James Krone, executive director of Roses Inc., a national trade association based in Michigan, said the trade policy has done more to snuff out U.S. rose farmers than Colombian drug lords.

"It seems we have just as many drug problems in the U.S. as we've ever had," said Krone. "Meanwhile, we've taken a lot of familyowned businesses and dumped them in the river."

He notes the number of rose farms in the United States has dropped from 225 to 159 since the policy went into effect.

Other flower farmers also are suffering. According to the U.S. Department of Agriculture, South American growers held 92 percent of carnation sales and 81 percent of chrysanthemum sales in the United States last year.

South American roses have long been seen in mainland flower shops, growing from a scant 1 percent of the national market in the early 1970s to 50 percent in 1992. That's when the not-so-sweet competition arrived in Hawaii, finding a lucrative market despite high transportation costs and loss of freshness.

Local growers note it can take five days to fly a rose from South America to Hawaii while local growers can have their flowers to market in a matter of hours.
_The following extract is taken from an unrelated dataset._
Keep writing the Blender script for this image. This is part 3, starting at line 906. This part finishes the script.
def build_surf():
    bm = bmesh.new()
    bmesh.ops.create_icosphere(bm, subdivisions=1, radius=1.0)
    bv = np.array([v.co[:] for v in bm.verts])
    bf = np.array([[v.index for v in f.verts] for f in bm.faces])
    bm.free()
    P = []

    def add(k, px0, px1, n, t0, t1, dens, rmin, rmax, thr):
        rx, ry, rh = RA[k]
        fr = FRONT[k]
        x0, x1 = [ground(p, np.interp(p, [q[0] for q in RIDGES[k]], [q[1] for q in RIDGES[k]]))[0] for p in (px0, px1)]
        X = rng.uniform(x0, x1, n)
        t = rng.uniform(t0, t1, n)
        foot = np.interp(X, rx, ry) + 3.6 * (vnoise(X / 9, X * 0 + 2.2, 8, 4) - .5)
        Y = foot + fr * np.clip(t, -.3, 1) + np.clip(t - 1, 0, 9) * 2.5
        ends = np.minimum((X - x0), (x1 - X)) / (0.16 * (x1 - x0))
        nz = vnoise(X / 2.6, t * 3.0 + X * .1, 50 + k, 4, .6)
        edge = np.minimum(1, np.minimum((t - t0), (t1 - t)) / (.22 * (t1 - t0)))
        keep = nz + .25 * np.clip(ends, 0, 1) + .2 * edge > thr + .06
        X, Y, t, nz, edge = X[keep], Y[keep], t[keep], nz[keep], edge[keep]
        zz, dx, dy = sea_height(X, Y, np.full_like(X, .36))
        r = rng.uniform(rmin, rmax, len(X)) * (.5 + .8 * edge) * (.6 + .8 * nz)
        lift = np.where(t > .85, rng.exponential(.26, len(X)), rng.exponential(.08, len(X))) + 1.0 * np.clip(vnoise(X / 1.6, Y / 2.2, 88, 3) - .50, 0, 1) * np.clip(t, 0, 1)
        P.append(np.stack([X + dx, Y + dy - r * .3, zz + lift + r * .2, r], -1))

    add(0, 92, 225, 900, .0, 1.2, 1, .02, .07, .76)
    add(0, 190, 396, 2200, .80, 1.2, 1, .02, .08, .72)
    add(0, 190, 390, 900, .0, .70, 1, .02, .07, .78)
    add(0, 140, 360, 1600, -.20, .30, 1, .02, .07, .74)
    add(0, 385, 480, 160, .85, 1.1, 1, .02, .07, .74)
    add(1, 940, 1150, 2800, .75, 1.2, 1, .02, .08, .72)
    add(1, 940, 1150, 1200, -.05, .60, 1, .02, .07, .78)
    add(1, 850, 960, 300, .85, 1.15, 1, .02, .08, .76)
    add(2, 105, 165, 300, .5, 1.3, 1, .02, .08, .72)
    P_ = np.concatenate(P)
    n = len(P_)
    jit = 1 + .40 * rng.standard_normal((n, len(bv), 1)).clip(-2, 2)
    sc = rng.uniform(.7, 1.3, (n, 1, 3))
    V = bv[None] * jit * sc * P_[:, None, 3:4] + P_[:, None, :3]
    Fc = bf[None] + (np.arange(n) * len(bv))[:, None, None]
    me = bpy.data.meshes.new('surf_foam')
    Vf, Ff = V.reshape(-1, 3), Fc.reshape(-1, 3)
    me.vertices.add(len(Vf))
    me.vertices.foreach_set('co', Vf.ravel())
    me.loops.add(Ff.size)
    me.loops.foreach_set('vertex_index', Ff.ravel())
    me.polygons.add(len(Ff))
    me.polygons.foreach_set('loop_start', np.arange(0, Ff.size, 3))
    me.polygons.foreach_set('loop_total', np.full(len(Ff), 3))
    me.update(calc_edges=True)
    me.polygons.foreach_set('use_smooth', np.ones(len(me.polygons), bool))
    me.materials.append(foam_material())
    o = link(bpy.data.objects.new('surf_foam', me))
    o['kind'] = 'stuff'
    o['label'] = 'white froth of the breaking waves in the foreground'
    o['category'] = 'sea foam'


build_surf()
"Our biggest advantage is freshness," said Watanabe. "It gives the local wholesaler a little more room to operate in if you have the right niche.

Rick Perez, marketing manager at Spring Floral Distributors on Kalakaua Avenue, began shipping roses to Hawaii from Miami in 1992 and was among the first to set up shop in Honolulu in 1995. He's now among seven Honolulu wholesalers dealing in imported roses.

It's a good market, Perez said, because Hawaii has one of the highest per capita flower consumption rates in the country.

"This state is known for having weddings," Perez said. "People fly in from all over the world just to get married in Hawaii. So there's a huge demand for roses."

Meanwhile, Kawamata recently began uprooting 15,000 of his 85,000 rose plants to expand the one-acre tomato farm he began about a year ago. It's been a painful task.

"The hardest part is seeing all those rose plants that you know would bring joy," said Kawamata. "It's very hard to destroy a plant such as a rose."